::: RECORDS SUPPLIED

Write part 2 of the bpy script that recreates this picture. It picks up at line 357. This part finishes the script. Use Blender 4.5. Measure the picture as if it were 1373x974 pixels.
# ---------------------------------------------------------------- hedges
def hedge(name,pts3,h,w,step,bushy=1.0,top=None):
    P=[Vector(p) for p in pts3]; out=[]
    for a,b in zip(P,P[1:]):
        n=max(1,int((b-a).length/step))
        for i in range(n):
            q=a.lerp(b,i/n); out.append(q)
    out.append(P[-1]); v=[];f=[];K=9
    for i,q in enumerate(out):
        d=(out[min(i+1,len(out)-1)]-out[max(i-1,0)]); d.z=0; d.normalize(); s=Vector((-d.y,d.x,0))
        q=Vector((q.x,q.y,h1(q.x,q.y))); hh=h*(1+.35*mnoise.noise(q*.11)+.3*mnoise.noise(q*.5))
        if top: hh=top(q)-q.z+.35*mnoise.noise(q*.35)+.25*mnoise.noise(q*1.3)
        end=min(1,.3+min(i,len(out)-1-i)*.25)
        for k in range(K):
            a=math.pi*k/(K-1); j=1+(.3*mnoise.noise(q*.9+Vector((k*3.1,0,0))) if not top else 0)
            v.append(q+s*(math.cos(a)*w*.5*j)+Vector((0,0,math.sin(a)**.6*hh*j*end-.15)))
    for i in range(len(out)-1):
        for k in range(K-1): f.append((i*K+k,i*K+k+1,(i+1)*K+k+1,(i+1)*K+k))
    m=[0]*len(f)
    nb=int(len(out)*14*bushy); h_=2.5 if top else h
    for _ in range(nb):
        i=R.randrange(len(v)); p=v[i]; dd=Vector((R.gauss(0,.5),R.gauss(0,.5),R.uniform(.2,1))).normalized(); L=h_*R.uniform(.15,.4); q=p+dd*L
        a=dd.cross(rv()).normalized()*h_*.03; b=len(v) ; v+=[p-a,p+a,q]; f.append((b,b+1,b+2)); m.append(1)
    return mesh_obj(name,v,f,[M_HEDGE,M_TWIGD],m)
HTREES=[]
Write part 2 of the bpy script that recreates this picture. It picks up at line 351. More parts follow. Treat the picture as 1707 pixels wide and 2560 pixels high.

::::::

- _REQUIRED WORK_
Take the lines above and print them exactly.

- _WORKED SOLUTION_
Write part 2 of the bpy script that recreates this picture. It picks up at line 357. This part finishes the script. Use Blender 4.5. Measure the picture as if it were 1373x974 pixels.
# ---------------------------------------------------------------- hedges
def hedge(name,pts3,h,w,step,bushy=1.0,top=None):
    P=[Vector(p) for p in pts3]; out=[]
    for a,b in zip(P,P[1:]):
        n=max(1,int((b-a).length/step))
        for i in range(n):
            q=a.lerp(b,i/n); out.append(q)
    out.append(P[-1]); v=[];f=[];K=9
    for i,q in enumerate(out):
        d=(out[min(i+1,len(out)-1)]-out[max(i-1,0)]); d.z=0; d.normalize(); s=Vector((-d.y,d.x,0))
        q=Vector((q.x,q.y,h1(q.x,q.y))); hh=h*(1+.35*mnoise.noise(q*.11)+.3*mnoise.noise(q*.5))
        if top: hh=top(q)-q.z+.35*mnoise.noise(q*.35)+.25*mnoise.noise(q*1.3)
        end=min(1,.3+min(i,len(out)-1-i)*.25)
        for k in range(K):
            a=math.pi*k/(K-1); j=1+(.3*mnoise.noise(q*.9+Vector((k*3.1,0,0))) if not top else 0)
            v.append(q+s*(math.cos(a)*w*.5*j)+Vector((0,0,math.sin(a)**.6*hh*j*end-.15)))
    for i in range(len(out)-1):
        for k in range(K-1): f.append((i*K+k,i*K+k+1,(i+1)*K+k+1,(i+1)*K+k))
    m=[0]*len(f)
    nb=int(len(out)*14*bushy); h_=2.5 if top else h
    for _ in range(nb):
        i=R.randrange(len(v)); p=v[i]; dd=Vector((R.gauss(0,.5),R.gauss(0,.5),R.uniform(.2,1))).normalized(); L=h_*R.uniform(.15,.4); q=p+dd*L
        a=dd.cross(rv()).normalized()*h_*.03; b=len(v) ; v+=[p-a,p+a,q]; f.append((b,b+1,b+2)); m.append(1)
    return mesh_obj(name,v,f,[M_HEDGE,M_TWIGD],m)
HTREES=[]
Write part 2 of the bpy script that recreates this picture. It picks up at line 351. More parts follow. Treat the picture as 1707 pixels wide and 2560 pixels high.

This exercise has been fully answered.